The British-based Syrian Observatory for Human Rights says Syrian forces are bombarding the Khaldiyeh neighborhood in Homs with mortar rounds, reporting explosions every five minutes. The group also says gunfire is echoing through the streets of Qusair, near the border with Lebanon and that government reinforcements are on their way to help.

Friday's violence is the latest in a series of clashes that have erupted since the United Nations-brokered truce went into effect last week. And in Geneva Friday, a spokesman for international envoy Kofi Annan warned the situation was becoming more dire.

Ahmad Fawzi called the cease-fire “very fragile,” describing the situation as “not good.” Fawzi also expressed hope that the remaining members of a U.N. team of monitors would soon be in place. Meanwhile, concerns that diplomatic efforts and more peacekeepers will fall short are growing.

French Foreign Minister Alain Juppe reiterated Friday the world cannot afford to wait much longer for the cease-fire and peace plan that Annan put forward to take root, warning Syria is on the verge of descending into civil war. China, which has blocked stronger U.N. action against the Syrian regime, said it was ready to do more to uphold the truce – saying it is willing to contribute observers to the U.N. mission.

On Thursday, U.S. Secretary of State Hillary Clinton called for tough U.N. sanctions to be imposed on Syria if it fails to implement the peace plan.

Clinton made the call Thursday at a Paris meeting of top diplomats of more than a dozen nations who call themselves the “Friends of Syria” and support the Syrian opposition revolt against the autocratic rule of President Bashar al-Assad.

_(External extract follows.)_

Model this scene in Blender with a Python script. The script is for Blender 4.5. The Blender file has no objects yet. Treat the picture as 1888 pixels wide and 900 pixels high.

Clinton said Washington believes the U.N. Security Council should adopt an arms embargo on Syria and impose travel and financial sanctions on Syrian officials in order to keep Mr. Assad “off balance.” She also said such a resolution should be passed under Chapter Seven of the U.N. Charter, which authorizes measures, including military action.

Russia has twice used its Security Council veto to block Western and Arab proposals for sanctions on the Assad government, a key Russian ally. Clinton said she tried to persuade Russia to drop its objection to sanctions in a meeting earlier Thursday with her Russian counterpart, Sergei Lavrov, in Brussels. She said Lavrov recognized that Syria is “not in a static situation but a deteriorating one.”

A U.N.-backed survey released on Thursday said 230,000 Syrians have been displaced in the country since the uprising began in March 2011.

The United Nations estimates that Syria's crackdown on the revolt has killed more than 9,000 people.